Selain itu, ia menuturkan koordinasi yang dilakukan kementerian/lembaga dalam perancangan paket kebijakan masih kurang baik. Akibatnya, ada poin-poin dalam paket kebijakan yang luput dari perhatian instansi negara.
“Perbaikan koordinasi akan mendorong pembahasan paket kebijakan yang lebih jelas dan mencakup seluruh permasalahan ekonomi Indonesia sehingga ke depannya, dapat mendorong pertumbuhan (ekonomi)," kata Yusuf.
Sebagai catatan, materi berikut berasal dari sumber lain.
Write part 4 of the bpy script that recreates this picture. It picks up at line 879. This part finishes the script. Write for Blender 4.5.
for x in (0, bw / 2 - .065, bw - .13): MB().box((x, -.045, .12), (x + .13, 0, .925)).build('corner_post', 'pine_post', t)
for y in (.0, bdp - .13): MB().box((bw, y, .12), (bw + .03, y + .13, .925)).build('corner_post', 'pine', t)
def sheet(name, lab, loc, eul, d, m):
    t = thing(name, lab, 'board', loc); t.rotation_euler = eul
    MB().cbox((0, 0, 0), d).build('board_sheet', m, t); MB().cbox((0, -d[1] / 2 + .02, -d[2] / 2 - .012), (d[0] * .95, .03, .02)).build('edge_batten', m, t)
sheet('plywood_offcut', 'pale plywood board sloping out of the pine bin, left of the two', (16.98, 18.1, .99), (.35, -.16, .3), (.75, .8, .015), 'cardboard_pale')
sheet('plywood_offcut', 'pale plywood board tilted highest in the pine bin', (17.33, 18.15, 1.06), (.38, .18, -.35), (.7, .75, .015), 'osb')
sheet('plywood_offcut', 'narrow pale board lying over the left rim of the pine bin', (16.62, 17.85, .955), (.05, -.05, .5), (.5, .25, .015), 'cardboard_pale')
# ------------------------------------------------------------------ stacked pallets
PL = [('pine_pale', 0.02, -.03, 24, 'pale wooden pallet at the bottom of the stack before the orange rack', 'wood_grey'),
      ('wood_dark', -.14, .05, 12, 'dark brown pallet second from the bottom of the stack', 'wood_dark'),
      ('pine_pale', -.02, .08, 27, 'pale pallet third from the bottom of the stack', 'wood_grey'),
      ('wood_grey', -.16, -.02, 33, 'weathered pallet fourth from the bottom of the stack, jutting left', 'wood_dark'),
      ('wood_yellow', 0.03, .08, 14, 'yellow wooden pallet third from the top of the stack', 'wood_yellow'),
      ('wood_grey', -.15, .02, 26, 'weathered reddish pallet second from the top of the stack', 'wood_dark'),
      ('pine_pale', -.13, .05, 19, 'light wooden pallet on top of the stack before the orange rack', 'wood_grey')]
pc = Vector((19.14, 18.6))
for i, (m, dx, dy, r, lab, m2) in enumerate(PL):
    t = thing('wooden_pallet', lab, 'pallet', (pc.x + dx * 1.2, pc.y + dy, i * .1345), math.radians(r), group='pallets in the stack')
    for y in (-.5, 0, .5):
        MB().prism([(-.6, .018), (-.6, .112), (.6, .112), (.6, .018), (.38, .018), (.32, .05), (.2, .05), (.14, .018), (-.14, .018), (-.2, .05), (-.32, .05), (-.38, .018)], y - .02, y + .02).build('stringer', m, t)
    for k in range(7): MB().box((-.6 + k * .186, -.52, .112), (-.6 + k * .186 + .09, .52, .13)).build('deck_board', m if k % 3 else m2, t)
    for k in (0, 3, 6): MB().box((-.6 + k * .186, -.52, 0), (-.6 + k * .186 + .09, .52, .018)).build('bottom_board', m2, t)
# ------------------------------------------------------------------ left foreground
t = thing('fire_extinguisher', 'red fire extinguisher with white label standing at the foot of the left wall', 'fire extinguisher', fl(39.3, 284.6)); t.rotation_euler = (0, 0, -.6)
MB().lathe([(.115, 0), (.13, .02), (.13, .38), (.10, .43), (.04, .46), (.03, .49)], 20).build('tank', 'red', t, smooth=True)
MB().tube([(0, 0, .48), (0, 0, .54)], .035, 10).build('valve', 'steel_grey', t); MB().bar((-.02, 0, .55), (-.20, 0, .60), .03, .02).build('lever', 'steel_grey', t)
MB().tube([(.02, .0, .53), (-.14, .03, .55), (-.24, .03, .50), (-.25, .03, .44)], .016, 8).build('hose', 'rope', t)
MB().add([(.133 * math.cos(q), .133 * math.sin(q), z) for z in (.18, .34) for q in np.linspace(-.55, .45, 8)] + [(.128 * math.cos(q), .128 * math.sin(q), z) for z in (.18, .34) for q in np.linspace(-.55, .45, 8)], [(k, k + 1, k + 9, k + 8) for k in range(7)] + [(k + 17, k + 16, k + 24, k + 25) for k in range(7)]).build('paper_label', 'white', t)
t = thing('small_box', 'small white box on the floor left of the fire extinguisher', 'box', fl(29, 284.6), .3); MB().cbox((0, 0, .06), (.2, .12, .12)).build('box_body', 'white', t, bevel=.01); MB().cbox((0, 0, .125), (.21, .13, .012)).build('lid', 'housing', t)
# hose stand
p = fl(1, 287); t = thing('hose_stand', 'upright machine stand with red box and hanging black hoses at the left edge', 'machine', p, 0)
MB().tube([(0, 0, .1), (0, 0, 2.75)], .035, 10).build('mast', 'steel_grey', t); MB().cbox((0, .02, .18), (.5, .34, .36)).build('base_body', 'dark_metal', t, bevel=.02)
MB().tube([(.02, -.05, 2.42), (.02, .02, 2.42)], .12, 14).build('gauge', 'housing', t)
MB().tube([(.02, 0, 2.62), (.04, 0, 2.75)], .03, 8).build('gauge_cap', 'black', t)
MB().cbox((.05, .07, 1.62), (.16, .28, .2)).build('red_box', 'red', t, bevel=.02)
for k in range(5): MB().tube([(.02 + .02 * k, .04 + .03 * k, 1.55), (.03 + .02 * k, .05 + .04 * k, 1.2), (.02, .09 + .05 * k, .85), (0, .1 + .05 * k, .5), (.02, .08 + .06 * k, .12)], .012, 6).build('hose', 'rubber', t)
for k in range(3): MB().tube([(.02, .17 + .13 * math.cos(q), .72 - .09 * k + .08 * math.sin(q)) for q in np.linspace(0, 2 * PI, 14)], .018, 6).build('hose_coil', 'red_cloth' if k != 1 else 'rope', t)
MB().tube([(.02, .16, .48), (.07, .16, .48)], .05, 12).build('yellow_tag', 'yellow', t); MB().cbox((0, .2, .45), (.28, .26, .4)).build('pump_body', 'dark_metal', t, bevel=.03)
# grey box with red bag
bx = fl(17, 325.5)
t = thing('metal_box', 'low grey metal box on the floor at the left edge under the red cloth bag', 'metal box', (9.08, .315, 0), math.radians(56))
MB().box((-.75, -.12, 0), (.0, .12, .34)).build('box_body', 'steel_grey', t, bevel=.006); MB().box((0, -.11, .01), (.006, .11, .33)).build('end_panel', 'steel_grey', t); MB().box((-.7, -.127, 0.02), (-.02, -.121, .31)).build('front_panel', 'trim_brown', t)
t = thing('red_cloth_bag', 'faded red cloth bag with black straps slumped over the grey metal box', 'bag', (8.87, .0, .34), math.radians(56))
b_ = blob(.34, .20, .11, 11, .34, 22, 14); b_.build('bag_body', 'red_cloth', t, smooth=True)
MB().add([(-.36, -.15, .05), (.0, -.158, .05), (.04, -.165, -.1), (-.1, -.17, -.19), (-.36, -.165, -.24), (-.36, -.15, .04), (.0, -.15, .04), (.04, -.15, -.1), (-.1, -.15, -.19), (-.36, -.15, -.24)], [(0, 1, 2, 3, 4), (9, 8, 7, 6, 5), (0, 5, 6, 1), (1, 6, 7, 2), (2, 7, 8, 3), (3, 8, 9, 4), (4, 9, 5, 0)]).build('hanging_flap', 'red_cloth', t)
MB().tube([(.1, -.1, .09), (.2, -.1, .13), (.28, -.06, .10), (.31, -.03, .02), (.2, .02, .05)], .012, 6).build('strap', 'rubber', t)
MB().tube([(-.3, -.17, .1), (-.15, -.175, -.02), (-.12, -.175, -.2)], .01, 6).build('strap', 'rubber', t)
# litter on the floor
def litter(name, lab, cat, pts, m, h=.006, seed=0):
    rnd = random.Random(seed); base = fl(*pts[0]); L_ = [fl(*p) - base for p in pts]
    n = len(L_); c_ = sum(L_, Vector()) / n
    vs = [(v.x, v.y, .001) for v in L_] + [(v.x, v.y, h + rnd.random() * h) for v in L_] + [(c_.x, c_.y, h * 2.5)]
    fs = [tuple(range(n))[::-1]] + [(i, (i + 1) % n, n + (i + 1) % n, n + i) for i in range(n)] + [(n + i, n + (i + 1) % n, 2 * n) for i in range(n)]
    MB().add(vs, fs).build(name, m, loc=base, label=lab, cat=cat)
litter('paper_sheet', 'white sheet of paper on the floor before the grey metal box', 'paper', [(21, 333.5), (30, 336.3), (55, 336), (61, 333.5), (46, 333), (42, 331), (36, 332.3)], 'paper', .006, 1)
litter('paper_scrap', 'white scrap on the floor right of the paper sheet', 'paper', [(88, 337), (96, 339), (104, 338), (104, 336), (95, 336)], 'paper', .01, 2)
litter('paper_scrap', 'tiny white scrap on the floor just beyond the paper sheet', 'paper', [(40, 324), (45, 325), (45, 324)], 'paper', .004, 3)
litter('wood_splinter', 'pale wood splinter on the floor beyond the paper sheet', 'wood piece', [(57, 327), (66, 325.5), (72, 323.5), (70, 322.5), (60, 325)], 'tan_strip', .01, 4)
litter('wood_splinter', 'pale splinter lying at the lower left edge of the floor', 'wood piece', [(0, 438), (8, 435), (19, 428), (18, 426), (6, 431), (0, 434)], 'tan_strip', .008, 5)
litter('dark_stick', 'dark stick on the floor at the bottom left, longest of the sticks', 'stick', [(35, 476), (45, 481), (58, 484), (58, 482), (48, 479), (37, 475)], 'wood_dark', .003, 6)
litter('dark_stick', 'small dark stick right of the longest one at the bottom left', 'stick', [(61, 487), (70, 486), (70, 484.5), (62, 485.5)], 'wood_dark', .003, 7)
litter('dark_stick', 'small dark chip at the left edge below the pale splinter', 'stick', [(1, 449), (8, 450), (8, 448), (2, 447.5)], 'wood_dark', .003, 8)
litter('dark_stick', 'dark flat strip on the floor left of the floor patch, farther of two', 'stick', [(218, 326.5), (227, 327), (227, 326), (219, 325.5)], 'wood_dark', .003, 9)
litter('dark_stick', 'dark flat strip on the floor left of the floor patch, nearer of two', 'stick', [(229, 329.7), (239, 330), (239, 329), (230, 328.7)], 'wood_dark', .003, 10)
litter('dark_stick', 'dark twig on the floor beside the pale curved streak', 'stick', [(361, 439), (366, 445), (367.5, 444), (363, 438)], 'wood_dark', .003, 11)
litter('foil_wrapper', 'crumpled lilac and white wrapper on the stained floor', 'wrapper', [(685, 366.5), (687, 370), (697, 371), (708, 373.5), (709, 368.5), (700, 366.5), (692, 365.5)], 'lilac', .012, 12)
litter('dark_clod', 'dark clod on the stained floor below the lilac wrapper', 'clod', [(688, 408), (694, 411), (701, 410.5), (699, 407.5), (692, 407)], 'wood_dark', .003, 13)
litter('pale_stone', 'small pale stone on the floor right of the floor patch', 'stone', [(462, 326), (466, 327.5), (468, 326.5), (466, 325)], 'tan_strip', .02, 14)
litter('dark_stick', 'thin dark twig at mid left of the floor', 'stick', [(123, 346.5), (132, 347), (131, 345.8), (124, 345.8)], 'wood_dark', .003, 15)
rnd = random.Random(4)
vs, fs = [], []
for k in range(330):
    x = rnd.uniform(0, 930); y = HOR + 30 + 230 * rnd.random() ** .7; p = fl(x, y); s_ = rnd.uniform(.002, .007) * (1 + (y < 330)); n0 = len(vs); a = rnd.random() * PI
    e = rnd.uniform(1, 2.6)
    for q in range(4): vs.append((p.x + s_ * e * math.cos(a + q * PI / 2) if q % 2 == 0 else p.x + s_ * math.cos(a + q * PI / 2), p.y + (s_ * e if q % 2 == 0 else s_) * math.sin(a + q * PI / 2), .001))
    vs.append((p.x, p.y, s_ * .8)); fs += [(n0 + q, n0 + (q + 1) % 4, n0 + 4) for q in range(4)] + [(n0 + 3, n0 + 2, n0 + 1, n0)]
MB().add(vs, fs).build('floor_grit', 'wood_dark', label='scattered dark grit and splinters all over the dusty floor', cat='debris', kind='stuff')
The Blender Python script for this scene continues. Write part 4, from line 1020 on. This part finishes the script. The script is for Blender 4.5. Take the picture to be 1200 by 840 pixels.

Sebelumnya, pemerintah juga telah memulai proses evaluasi Paket Kebijakan Ekonomi XVI yang difokuskan untuk revisi Daftar Negatif Investasi (DNI).
Sekretaris Kementerian Koordinator Bidang Perekonomian Susiwijono Moegiarso mengatakan, evaluasi terkait tiga paket kebijakan ekonomi tersebut telah dilakukan. Paket perluasan tax holiday telah rampung dikaji dengan dikeluarkannya aturan turunan Peraturan Menteri Keuangan (PMK) Nomor 150 tahun 2018 yakni Peraturan Pemerintah Nomor 45 tahun 2019.
Sementara itu, insentif perpajakan bagi devisa hasil ekspor (DHE) industri berbasis sumber daya alam juga telah dikeluarkan pada Juli lalu. Hasil dari evaluasi tersebut adalah PMK Nomor 98/PMK.04/2019 yang ditandatangani 1 Juli 2019.
Adapun dari paket Daftar Negatif Investasi (DNI), Susiwijono mengatakan pemerintah tengah melakukan peninjauan ulang atas bidang-bidang usaha yang termasuk. Pada kebijakan awal, pemerintah mencadangkan 54 klasifikasi Baku Lapangan Usaha Indonesia (KBLI) kepada UMKM dari yang sebelumnya hanya kepada UKM. Kemudian, ada beberapa KBLI yang dibuka kepada investor asing hingga 100 persen.
“Terkait DNI, masih kami review lagi bidang-bidang mana yang nantinya dapat dimaksimalkan Indonesia,” ujarnya saat dihubungi.